Friday 10 July, 2020

PJ Patterson bats for National Security Commission to fight crime

Former PM PJ Patterson was addressing the Kingston Lay Magistrates Awards Ceremony. (Photo: Llewellyn Wynter).

Former PM PJ Patterson was addressing the Kingston Lay Magistrates Awards Ceremony. (Photo: Llewellyn Wynter).

Former Prime Minister PJ Patterson, is proposing the establishment of a National Security Commission as a way the two main political parties can come together to fight crime.

According to Patterson, such a commission would operate in much the same way that the former Electoral Advisory Committee (EAC), now Electoral Commission of Jamaica, works.   

Patterson, who was addressing Justices of the Peace (JPs) at an awards banquet  at the Spanish Court Hotel on Saturday night, made the suggestion of the commission against the background of the recent public war of words between the governing Jamaica Labour Party (JLP) and the opposition People’s National Party (PNP) on the salient matter of crime-fighting.

The two parties eventually met and agreed to work to find solutions. However, that was after weeks of a public spat that followed the decision by the PNP to withdraw its support from three states of emergency (SOEs) that the government had used as the main plank of its crime-fighting armour for the better part of 2018. Among other things, the PNP argued that the extended SOEs were unconstitutional and had long lost their effectiveness.

Patterson, who served four terms as Jamaica’s Prime Minister during which his administration grappled with containing crime, told JPs that in proposing the setting up of the commission, he would “deliberately avoid any trespass on the debate as to the constitutionality of the SOEs or whether or not extensions of the these SOE declarations were justified or not.”

But, he said he was convinced that the country would benefit from using the same model that was used to establish the EAC in 1979, to set up a security commission.

“Some of you may have forgotten that less than four decades ago, our electoral system suffered severe convulsions which threatened to tear apart the delicate fabric of our nascent democracy. Faced with the imminent danger of ripping our society to shreds, good sense prevailed and the political leadership of both sides, strongly supported by the media, the clergy, academia, our professionals and civil society were able to design and create what now ranks among the most efficient and highly respected electoral machineries in the world,” Patterson said.

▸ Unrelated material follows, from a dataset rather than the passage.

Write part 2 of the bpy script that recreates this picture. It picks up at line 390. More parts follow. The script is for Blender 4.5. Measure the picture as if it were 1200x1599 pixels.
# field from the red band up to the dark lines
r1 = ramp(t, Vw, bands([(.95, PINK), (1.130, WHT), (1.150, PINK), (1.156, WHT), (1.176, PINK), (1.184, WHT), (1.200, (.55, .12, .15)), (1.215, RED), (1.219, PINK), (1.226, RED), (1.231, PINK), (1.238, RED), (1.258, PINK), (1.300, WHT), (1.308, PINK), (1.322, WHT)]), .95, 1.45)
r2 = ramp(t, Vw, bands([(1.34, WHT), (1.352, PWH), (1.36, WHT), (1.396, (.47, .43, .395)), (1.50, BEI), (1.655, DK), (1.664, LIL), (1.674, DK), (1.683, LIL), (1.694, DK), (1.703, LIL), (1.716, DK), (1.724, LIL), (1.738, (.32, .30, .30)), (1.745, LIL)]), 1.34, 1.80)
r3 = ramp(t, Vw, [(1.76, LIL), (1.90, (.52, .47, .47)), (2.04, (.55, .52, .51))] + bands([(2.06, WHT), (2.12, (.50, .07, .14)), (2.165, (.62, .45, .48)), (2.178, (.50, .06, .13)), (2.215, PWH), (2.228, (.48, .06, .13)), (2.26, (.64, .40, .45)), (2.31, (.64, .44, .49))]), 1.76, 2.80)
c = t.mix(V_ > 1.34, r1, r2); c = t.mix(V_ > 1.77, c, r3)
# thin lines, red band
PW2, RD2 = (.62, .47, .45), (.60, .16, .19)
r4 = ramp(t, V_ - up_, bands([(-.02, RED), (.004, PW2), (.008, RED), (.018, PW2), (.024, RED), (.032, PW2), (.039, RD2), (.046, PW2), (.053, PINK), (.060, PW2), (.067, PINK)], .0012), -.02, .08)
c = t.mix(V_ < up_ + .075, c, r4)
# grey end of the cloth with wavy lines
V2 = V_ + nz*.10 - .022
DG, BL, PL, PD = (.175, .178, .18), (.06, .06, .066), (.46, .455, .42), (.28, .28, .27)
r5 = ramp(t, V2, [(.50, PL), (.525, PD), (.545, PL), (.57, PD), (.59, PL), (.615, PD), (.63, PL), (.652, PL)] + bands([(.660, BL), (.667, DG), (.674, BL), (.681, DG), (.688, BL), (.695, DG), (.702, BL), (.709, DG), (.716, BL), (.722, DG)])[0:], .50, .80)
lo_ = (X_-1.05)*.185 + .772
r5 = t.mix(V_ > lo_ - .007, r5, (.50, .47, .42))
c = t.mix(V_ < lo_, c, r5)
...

He added that it is “full confidence in the integrity of the electoral system and the maturation of our two-party tradition which enabled a new government to be sworn in within days of the last general elections, with the slender majority of a single seat - without a single shot, without the need for judicial recourse or foreign intervention.”

The former prime minister is confident the same model could be successful on the crime-fighting front.

“Tonight, with the full benefit of long reflection in the pavilion and 20/20 hindsight, I have come firmly to the strong personal conviction, that the EAC model must be the kernel in the fight to combat excessive crime and wanton violence, which not just today but during the life of past administrations, including my own, constitutes the greatest threat to our society and its prospects for prosperity,” Patterson stated.

In explaining how the body would work, Patterson said it would eventually incorporate a range of wide-ranging functions now spread across The Police Services Commission, The Office of Complaints Authority, INDECOM and a myriad of related groups. It would consist of three independent persons chosen for their expertise by the Governor General after due consultations, with one person nominated by the Prime Minister and one by the Leader of the Opposition.

According to Patterson, “where constitutional and institutional restraints exist, that can only be removed by legislative action which requires a stipulated time-table, we may have to begin initially with a body, which like the EAC, only acquires full commission status for aspects of national security in an agreed parliamentary time frame.”

He said the government would retain the power for the original declaration of a SOE while the EAC practice could be applied to matters pertaining to their extension. He said extensions would be first considered by such a group and their recommendation then approved by recourse to parliament in accordance with the existing legislative requirements for extensions.

“This would allow for certainty where required and avoid the danger that a state of emergency was being extended or curtailed for partisan political reasons.

“I firmly believe the creation and nurturing of a National Security Commission is the most constructive way to secure and build national consensus in order to fashion a common design and bridge the partisan divide, without which we will always be prone to scoring political points and never permanently curtail the menace of violent crime,” Patterson concluded.